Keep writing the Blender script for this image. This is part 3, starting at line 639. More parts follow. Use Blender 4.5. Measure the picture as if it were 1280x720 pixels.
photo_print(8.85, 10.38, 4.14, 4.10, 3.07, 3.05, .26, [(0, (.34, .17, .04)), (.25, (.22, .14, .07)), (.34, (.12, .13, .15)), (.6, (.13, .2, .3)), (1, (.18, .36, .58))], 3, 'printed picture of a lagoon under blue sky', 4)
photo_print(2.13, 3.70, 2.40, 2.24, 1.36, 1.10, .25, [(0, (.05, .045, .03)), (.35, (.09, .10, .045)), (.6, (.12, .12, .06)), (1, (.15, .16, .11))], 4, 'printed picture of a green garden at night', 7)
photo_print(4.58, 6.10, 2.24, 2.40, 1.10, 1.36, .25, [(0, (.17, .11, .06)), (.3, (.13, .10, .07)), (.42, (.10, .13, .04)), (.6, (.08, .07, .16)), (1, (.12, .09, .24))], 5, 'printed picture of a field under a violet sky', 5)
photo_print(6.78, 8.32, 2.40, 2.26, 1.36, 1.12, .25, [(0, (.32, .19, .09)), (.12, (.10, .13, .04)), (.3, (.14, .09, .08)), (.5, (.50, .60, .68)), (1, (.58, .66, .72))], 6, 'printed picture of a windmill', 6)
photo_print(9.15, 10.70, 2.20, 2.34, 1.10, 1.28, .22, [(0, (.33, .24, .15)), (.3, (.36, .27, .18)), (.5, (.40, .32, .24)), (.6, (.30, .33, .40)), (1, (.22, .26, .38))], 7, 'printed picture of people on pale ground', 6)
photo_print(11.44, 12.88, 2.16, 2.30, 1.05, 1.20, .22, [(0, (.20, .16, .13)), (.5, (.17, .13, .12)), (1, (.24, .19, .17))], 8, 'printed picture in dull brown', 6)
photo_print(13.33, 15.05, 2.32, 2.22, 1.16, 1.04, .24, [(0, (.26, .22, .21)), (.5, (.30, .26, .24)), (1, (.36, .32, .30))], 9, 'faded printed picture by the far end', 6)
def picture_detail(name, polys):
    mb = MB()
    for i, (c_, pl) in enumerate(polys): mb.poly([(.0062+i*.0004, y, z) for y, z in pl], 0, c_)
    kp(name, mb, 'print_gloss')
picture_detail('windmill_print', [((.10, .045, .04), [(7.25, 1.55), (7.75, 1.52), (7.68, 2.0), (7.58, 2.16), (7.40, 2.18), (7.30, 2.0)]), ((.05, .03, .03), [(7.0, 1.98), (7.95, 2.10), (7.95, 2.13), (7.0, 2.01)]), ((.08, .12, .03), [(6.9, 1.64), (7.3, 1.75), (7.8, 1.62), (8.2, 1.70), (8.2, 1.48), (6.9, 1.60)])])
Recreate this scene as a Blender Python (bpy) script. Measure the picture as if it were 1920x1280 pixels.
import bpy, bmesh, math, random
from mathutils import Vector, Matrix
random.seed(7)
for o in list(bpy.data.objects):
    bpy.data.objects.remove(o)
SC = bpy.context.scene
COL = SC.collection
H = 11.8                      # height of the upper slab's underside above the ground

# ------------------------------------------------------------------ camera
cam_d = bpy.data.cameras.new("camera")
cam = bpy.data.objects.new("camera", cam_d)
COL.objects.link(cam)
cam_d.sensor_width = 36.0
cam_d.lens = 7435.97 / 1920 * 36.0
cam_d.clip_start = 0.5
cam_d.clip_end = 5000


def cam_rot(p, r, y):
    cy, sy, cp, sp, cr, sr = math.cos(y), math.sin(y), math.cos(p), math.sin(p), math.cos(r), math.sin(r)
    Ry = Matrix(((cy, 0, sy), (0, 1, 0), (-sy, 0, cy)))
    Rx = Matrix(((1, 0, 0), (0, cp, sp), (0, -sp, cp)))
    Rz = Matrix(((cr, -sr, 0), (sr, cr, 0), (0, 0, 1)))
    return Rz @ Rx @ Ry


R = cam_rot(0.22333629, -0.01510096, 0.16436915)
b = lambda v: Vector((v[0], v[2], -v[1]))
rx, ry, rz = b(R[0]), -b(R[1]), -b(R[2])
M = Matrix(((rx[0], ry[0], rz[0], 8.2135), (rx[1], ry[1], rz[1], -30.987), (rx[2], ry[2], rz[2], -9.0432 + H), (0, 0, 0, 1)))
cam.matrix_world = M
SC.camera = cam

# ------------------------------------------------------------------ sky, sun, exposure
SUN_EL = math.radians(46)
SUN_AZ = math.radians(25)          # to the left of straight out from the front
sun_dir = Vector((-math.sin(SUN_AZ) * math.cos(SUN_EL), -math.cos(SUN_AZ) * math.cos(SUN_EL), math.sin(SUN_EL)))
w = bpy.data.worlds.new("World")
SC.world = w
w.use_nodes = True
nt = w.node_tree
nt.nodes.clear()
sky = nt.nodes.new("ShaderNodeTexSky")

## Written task
Copy the data above exactly. Every line must be included.

## Answer in full
Keep writing the Blender script for this image. This is part 3, starting at line 639. More parts follow. Use Blender 4.5. Measure the picture as if it were 1280x720 pixels.
photo_print(8.85, 10.38, 4.14, 4.10, 3.07, 3.05, .26, [(0, (.34, .17, .04)), (.25, (.22, .14, .07)), (.34, (.12, .13, .15)), (.6, (.13, .2, .3)), (1, (.18, .36, .58))], 3, 'printed picture of a lagoon under blue sky', 4)
photo_print(2.13, 3.70, 2.40, 2.24, 1.36, 1.10, .25, [(0, (.05, .045, .03)), (.35, (.09, .10, .045)), (.6, (.12, .12, .06)), (1, (.15, .16, .11))], 4, 'printed picture of a green garden at night', 7)
photo_print(4.58, 6.10, 2.24, 2.40, 1.10, 1.36, .25, [(0, (.17, .11, .06)), (.3, (.13, .10, .07)), (.42, (.10, .13, .04)), (.6, (.08, .07, .16)), (1, (.12, .09, .24))], 5, 'printed picture of a field under a violet sky', 5)
photo_print(6.78, 8.32, 2.40, 2.26, 1.36, 1.12, .25, [(0, (.32, .19, .09)), (.12, (.10, .13, .04)), (.3, (.14, .09, .08)), (.5, (.50, .60, .68)), (1, (.58, .66, .72))], 6, 'printed picture of a windmill', 6)
photo_print(9.15, 10.70, 2.20, 2.34, 1.10, 1.28, .22, [(0, (.33, .24, .15)), (.3, (.36, .27, .18)), (.5, (.40, .32, .24)), (.6, (.30, .33, .40)), (1, (.22, .26, .38))], 7, 'printed picture of people on pale ground', 6)
photo_print(11.44, 12.88, 2.16, 2.30, 1.05, 1.20, .22, [(0, (.20, .16, .13)), (.5, (.17, .13, .12)), (1, (.24, .19, .17))], 8, 'printed picture in dull brown', 6)
photo_print(13.33, 15.05, 2.32, 2.22, 1.16, 1.04, .24, [(0, (.26, .22, .21)), (.5, (.30, .26, .24)), (1, (.36, .32, .30))], 9, 'faded printed picture by the far end', 6)
def picture_detail(name, polys):
    mb = MB()
    for i, (c_, pl) in enumerate(polys): mb.poly([(.0062+i*.0004, y, z) for y, z in pl], 0, c_)
    kp(name, mb, 'print_gloss')
picture_detail('windmill_print', [((.10, .045, .04), [(7.25, 1.55), (7.75, 1.52), (7.68, 2.0), (7.58, 2.16), (7.40, 2.18), (7.30, 2.0)]), ((.05, .03, .03), [(7.0, 1.98), (7.95, 2.10), (7.95, 2.13), (7.0, 2.01)]), ((.08, .12, .03), [(6.9, 1.64), (7.3, 1.75), (7.8, 1.62), (8.2, 1.70), (8.2, 1.48), (6.9, 1.60)])])
Recreate this scene as a Blender Python (bpy) script. Measure the picture as if it were 1920x1280 pixels.
import bpy, bmesh, math, random
from mathutils import Vector, Matrix
random.seed(7)
for o in list(bpy.data.objects):
    bpy.data.objects.remove(o)
SC = bpy.context.scene
COL = SC.collection
H = 11.8                      # height of the upper slab's underside above the ground

# ------------------------------------------------------------------ camera
cam_d = bpy.data.cameras.new("camera")
cam = bpy.data.objects.new("camera", cam_d)
COL.objects.link(cam)
cam_d.sensor_width = 36.0
cam_d.lens = 7435.97 / 1920 * 36.0
cam_d.clip_start = 0.5
cam_d.clip_end = 5000


def cam_rot(p, r, y):
    cy, sy, cp, sp, cr, sr = math.cos(y), math.sin(y), math.cos(p), math.sin(p), math.cos(r), math.sin(r)
    Ry = Matrix(((cy, 0, sy), (0, 1, 0), (-sy, 0, cy)))
    Rx = Matrix(((1, 0, 0), (0, cp, sp), (0, -sp, cp)))
    Rz = Matrix(((cr, -sr, 0), (sr, cr, 0), (0, 0, 1)))
    return Rz @ Rx @ Ry


R = cam_rot(0.22333629, -0.01510096, 0.16436915)
b = lambda v: Vector((v[0], v[2], -v[1]))
rx, ry, rz = b(R[0]), -b(R[1]), -b(R[2])
M = Matrix(((rx[0], ry[0], rz[0], 8.2135), (rx[1], ry[1], rz[1], -30.987), (rx[2], ry[2], rz[2], -9.0432 + H), (0, 0, 0, 1)))
cam.matrix_world = M
SC.camera = cam

# ------------------------------------------------------------------ sky, sun, exposure
SUN_EL = math.radians(46)
SUN_AZ = math.radians(25)          # to the left of straight out from the front
sun_dir = Vector((-math.sin(SUN_AZ) * math.cos(SUN_EL), -math.cos(SUN_AZ) * math.cos(SUN_EL), math.sin(SUN_EL)))
w = bpy.data.worlds.new("World")
SC.world = w
w.use_nodes = True
nt = w.node_tree
nt.nodes.clear()
sky = nt.nodes.new("ShaderNodeTexSky")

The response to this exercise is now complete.